Details über einzelne Projekte verriet der Streamingdienst ebenso wenig wie die finanziellen Aspekte des Deals. Aus dem Umfeld des Unternehmens ist lediglich zu hören, dass sich die Summen in etwa in jenen Regionen bewegen, die Netflix zuletzt ausgegeben haben soll, um einige der kreativsten Köpfe in Hollywood zu verpflichten. Der Vier-Jahres-Vertrag mit der Produzentin Shonda Rhimes soll mit 100 Millionen Dollar vergütet werden, der Fünf-Jahres-Kontrakt des Serienmachers Ryan Murphy mit mehr als 250 Millionen Dollar. Irgendwo dazwischen soll die Entlohnung für die Obamas liegen.

"Wenn US-Präsidenten nicht schon vorher vermögend gewesen sind, dann müssen sie nach ihrer Amtszeit arbeiten", sagt die Autorin Barbara Bradley Hagerty, die im vergangenen Jahr den Essay "Can an Ex-President Be Happy?" in der Zeitschrift The Atlantic veröffentlicht hat.
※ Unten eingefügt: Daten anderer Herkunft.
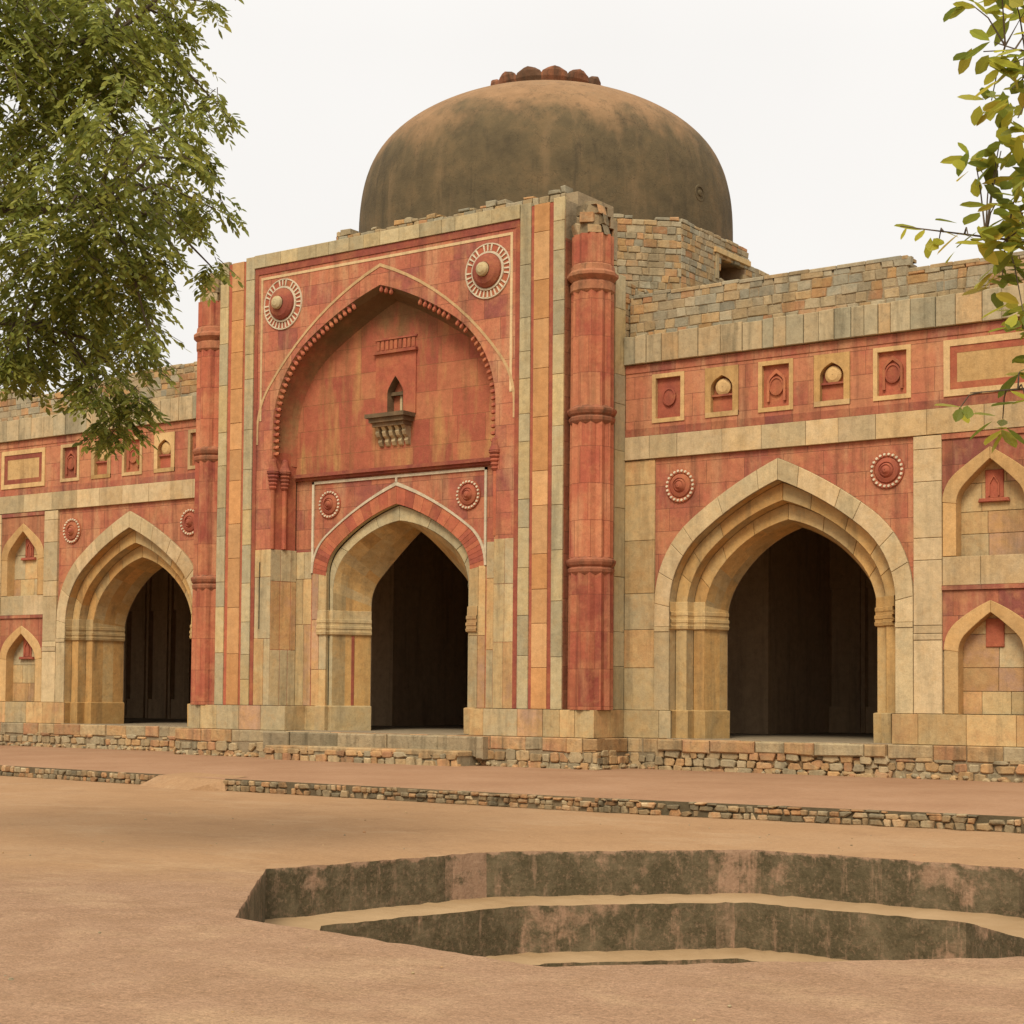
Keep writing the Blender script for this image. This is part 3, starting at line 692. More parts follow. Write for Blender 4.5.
def rosette(name, r_out, style, parent, c, n, label=None):
    """round boss: red disc with rings, ring of white beads or spokes"""
    mb = MB(); F = Frame((c[0], -n, c[1]), (1, 0, 0), (0, -1, 0)); T = math.tau
    def ring(r0, n0, r1, n1, mat, k=32, t=None): mb.loft([[F(r0 * math.cos(T * i / k), r0 * math.sin(T * i / k), n0) for i in range(k)], [F(r1 * math.cos(T * i / k), r1 * math.sin(T * i / k), n1) for i in range(k)]], t or (.5, .5, .5), mat, True)
    if style == 'bead':
        ring(r_out, 0, r_out * .98, .035, 0); ring(r_out * .98, .035, r_out * .76, .035, 0); ring(r_out * .76, .035, r_out * .72, .012, 0)
        k = 22
        for i in range(k):
            a = T * i / k; mx_, mz_ = r_out * .87 * math.cos(a), r_out * .87 * math.sin(a); q = r_out * .088
            a0 = [F(mx_ + q * math.cos(T * j / 7), mz_ + q * math.sin(T * j / 7), .034) for j in range(7)]; a1_ = [F(mx_ + q * .75 * math.cos(T * j / 7), mz_ + q * .75 * math.sin(T * j / 7), .06) for j in range(7)]
            mb.loft([a0, a1_], (.8, .8, .5), 1, True); mb.face(a1_, (.8, .8, .5), 1)
        for r0, n0, r1, n1 in ((.72, .012, .66, .05), (.66, .05, .45, .075), (.45, .075, .42, .05), (.42, .05, .3, .10), (.3, .10, .27, .08), (.27, .08, .12, .125), (.12, .125, .02, .13)):
            ring(r_out * r0, n0, r_out * r1, n1, 0, t=(.35, .4, .5))
    else:
        ring(r_out, 0, r_out * .99, .03, 1); ring(r_out * .99, .03, r_out * .955, .03, 1); ring(r_out * .955, .03, r_out * .94, .01, 1)
        ring(r_out * .95, .012, r_out * .5, .012, 0)
        k = 32
        for i in range(k):
            if R() < .1: continue
            a = T * i / k; da = T / k * .17; p = [(r_out * rr * math.cos(a + dd), r_out * rr * math.sin(a + dd)) for rr, dd in ((.72, -da * .8), (.945, -da * 1.1), (.945, da * 1.1), (.72, da * .8))]
            mb.face([F(x, z, .032) for x, z in p], (.7, .7, .5), 1); mb.loft([[F(x, z, .01) for x, z in p], [F(x, z, .032) for x, z in p]], (.7, .7, .5), 1, True)
        ring(r_out * .71, .012, r_out * .70, .045, 1); ring(r_out * .70, .045, r_out * .63, .045, 1); ring(r_out * .63, .045, r_out * .62, .02, 1)
        for r0, n0, r1, n1 in ((.625, .02, .60, .09), (.60, .09, .48, .15), (.48, .15, .28, .19), (.28, .19, .25, .18)): ring(r_out * r0, n0, r_out * r1, n1, 0, t=(.15, .25, .5))
        for r0, n0, r1, n1 in ((.24, .18, .26, .21), (.26, .21, .23, .26), (.23, .26, .13, .30), (.13, .30, .01, .31)): ring(r_out * r0, n0, r_out * r1, n1, 2, t=(.6, .6, .5))
    o = mb.build(name, [M['redpiece'], M['white'], M['greybuff']], parent, (c[0], -n, c[1]), smooth=False)
    if label: o['label'] = label
    return o
ro = rosette('rosette', 0.60, 'spoke', portal, (-2.92, 10.72), PY)
copy_part(ro, (2.98, -PY, 10.68))

# framing strips either side, top cornice
st_ = [('pale_strip', 3.82, 4.10, 'greybuff', (0, 1)), ('tan_strip', 4.17, 4.56, 'tan', (0, 1)), ('pale_strip', 4.66, 4.94, 'greybuff', (0, 1))]
for s in (-1, 1):
    F = Frame((0, 0, 0), (s, 0, 0), (0, -1, 0))
    for nm, u0, u1, mt, tr in st_:
        m = MB(); lay_rows(m, F, u0, u1, ZC, 11.96 if nm == 'pale_strip' else 11.9, (0.55, 1.25), (5, 5), PY + (.035 if nm == 'pale_strip' else .028), .1, tr); m.build(nm, M[mt], portal)
    m = MB()
    for u0, u1 in ((4.10, 4.17), (4.56, 4.66)): m.box(min(u0 * s, u1 * s), max(u0 * s, u1 * s), -PY - .012, -PY + .03, ZC + .004, 11.88, rt(.2, .7))
    m.build('red_fillet', M['redpiece'], portal)
m = MB(); lay_rows(m, FF, -3.82, 3.82, 11.66, 11.97, (.31, .31), (.35, .62), PY + .05, .4); m.build('portal_cornice', M['greybuff'], portal)
m = MB(); m.box(-3.80, 3.80, -PY - .02, -PY + .05, 11.50, 11.655, (.1, .2, .5)); m.box(-3.81, -3.70, -PY - .016, -PY + .05, ZC + .01, 11.5, rt(.2, .6)); m.box(3.70, 3.81, -PY - .016, -PY + .05, ZC + .01, 11.5, rt(.2, .6)); m.build('frame_moulding', M['redpiece'], portal)
m = MB(); lay_rubble(m, FF, -1.75, 4.6, 11.93, lambda u: 12.28 + .05 * math.sin(u * 3) + .05 * math.sin(u * 7.3), n=.62, depth=.3)
m.build('rubble_coping', M['rubble'], portal)
m = MB(); m.box(-1.7, 4.9, -.58, .8, 11.9, 12.2); m.build('coping_core', M['mortar'], portal)

# buff dado of the portal (old stone below the red)
M['crack'] = stone('open_joint', [(0.03, 0.025, 0.018), (0.05, 0.04, 0.025)])
for s in (-1, 1):
    m = MB()
    F = Frame((0, 0, 0), (s, 0, 0), (0, -1, 0))
    lay_rows(m, F, 3.19, 3.70, ZC, 5.04, (1.1, 2.2), (.18, .4), PY + .012, .06, (0, .9)) if s < 0 else lay_rows(m, F, 3.19, 3.70, ZC, 4.98, (.8, 1.6), (.25, .3), PY + .012, .06, (0, .9))
    FJ = Frame((3.195 * s, -PY, 0), (-.19 * s / .631, .6 / .631, 0), (-s * .95, -.3, 0))
    lay_rows(m, FJ, 0.0, .67, ZC, 5.04, (1.1, 2.0), (.2, .35), .012, .06, (0, .9))
    lay_rows(m, F, 2.52, 3.03, ZC, 5.0, (.9, 2.0), (.22, .3), .455, .06, (0, .9))
    if s < 0: m.box(-3.55, -3.52, -PY - .004 - .012, -PY, 3.2, 4.75, (.2, .0, .5), 1)
    m.build('dado_slabs', [M['buff'], M['crack']], portal)

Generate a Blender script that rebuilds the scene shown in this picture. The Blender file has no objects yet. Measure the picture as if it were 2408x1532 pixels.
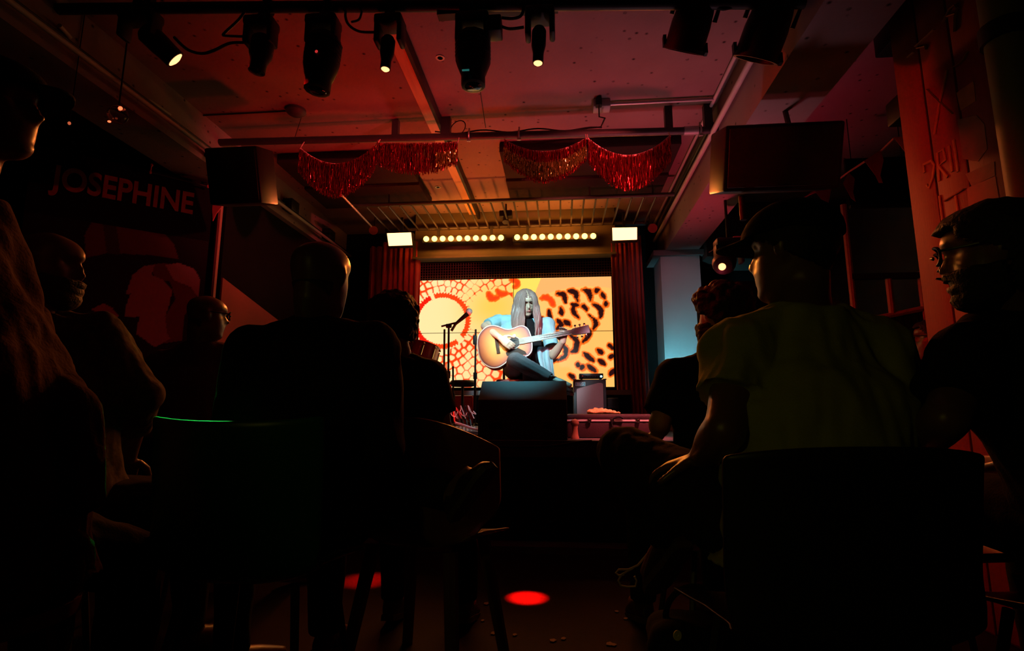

George Washington etwa wurde einst der größte Whiskey-Produzent des Landes, Jimmy Carter musste erst einmal seine hoffnungslos verschuldete Erdnussfirma retten. Bill Clinton musste über Buchverträge und Vortragshonorare die Anwaltskosten aus der Lewinsky-Affäre begleichen. Hagerty sagt dazu lachend: "Es kann der Karriere ziemlich förderlich sein, wenn man mal Präsident gewesen ist."

Zumindest finanziell muss man sich um die Obamas also nicht nicht sorgen. Bleibt das politische Vermächtnis: Aus dem Umfeld von Netflix ist zu hören, dass Obama das Streamingportal weder für eine politische Kampagne noch für einen Kampf gegen rechtskonservative Medien wie etwa Fox News nutzen werde. Sämtliche Produktionen sollen sich auf die optimistischen Aspekte des Engagements der Eheleute Obama konzentrieren. Das klingt diplomatisch, könnte letztlich aber auch wieder in augenzwinkernde Botschaften münden. Ein Gespür dafür hat Obama mit seinen Urlaubsfotos bereits bewiesen.